Farewell, Harto, from your friends at News. News Limited is a company of the future. So with CEO John Hartigan heading for the door, the company is passing around the farewell card — online. Group editorial director Campbell Reid dispatched this email to staff yesterday:

From: “Corporate Affairs”
Date: 16 November 2011 3:24:57 PM AEDT
To: “Group-DL-News Ltd Staff”
Subject: Harto’s Farewell

John Hartigan’s last day after 41 years at News is on November 30.

We have set up an electronic farewell card so that any member of staff can include their name on the card, and include a message as well if you have one.

To include your name or message follow this link to the NewsSpace website: XXXX

You have until 5pm Friday, 25 November.

For every name that’s included, News will donate $1 to indigenous reconciliation projects in John’s name.

No, we’re not giving you the website address. We know what you people are like.

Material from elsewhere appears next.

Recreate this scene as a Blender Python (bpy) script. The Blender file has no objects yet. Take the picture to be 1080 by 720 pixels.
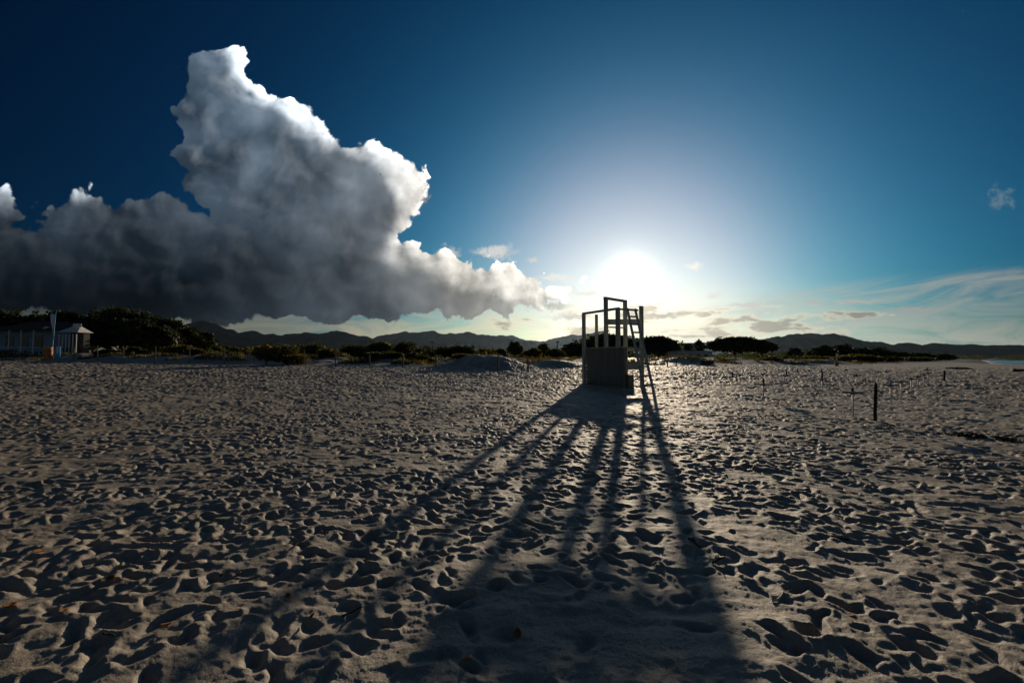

And we wonder whether the $1 donation applies if the message is less than complimentary. You’ve got until Friday week to leave your fond farewells, News staff.

Where Obama went to school. Until this morning the details of Barack Obama’s Canberra school visit was a secret guarded by his extensive security detail and a few local insiders. But Campbell High students and parents had been speculating that their school was the chosen one for the visit after school authorities spent yesterday cleaning up the front of the building. They were right.

Bligh picks Obama over members. Meanwhile, Queensland premier Anna Bligh was in Canberra last night dining with the US president. But we’re told she had to stand up ALP members to do it, cancelling a dinner with 100 of the faithful. Says our spy: “Anna Bligh is addressing the problem of haemorrhaging party membership in a rather idiosyncratic way.”

Former minister takes to the bus. A Crikey reader in Sydney reports:

“This afternoon I caught the M30 bus from the intersection of Campbell and George streets in Sydney. As I validated my ticket I looked across to a row of seats allocated for the disabled, elderly and pregnant. Reclining languidly across two of the three seats in the row was former defence minister Robert Hill. He must dislike being recognised because he broke eye contact and looked out the window. The rest of the bus trip was entirely peaceful for the former minister. He may even have been entertained by the woman who boarded the bus at Railway Square with a Maltese terrier in a pram. She sat in the very first seat while the pram and her sleeping puppy mostly blocked the path of passengers trying to enter the bus. He must have had an engagement at the University of Sydney because he and his two travel cases hopped off on City Road near International House. Is the Comcar in for a service?”

More moves in ABC Adelaide radio. ABC Local Radio managers have several key slots to fill in Sydney, Melbourne and Adelaide. And apparently there are rumblings within the city of churches media that breakfast co-host Matthew Abraham (he shares the slot with David Bevan) may not be around next year.

Milk duds supermarket consumers. More on milk-gate, after one Crikey reader complained yesterday the taste of generic moo juice had changed. It seems they weren’t alone: “My daughter was having ongoing tummy trouble and we finally traced it to the ‘home brand’ Woollies milk. She swapped to Dairy Farmers and all was fine. The rest of us also noticed that it tasted better. It looks like you do get what you pay for.”

Telstra fail on the phone. A disgruntled Telstra customer writes:

“The task late yesterday morning: finding out from Telstra the size and cost of a dongle by ringing the telco for assistance, rather than schlepping to the nearest Telstra shop, which is kilometres away. So a call is made, an Asian (Indian?) sounding woman answers, I ask about a dongle, get asked, “why not go to a Telstra shop?”. Point out that I will, but was researching. The voice insists, wants to know where I live. I name a suburb in Sydney’s inner east. Sounds of typing. I say, all I want to know is cost and capacity. The voice returns to apologise that she can’t help because ‘all our systems are down.’ Everything, access to the Telstra system, the internet. So much for technology and cheap call centres.”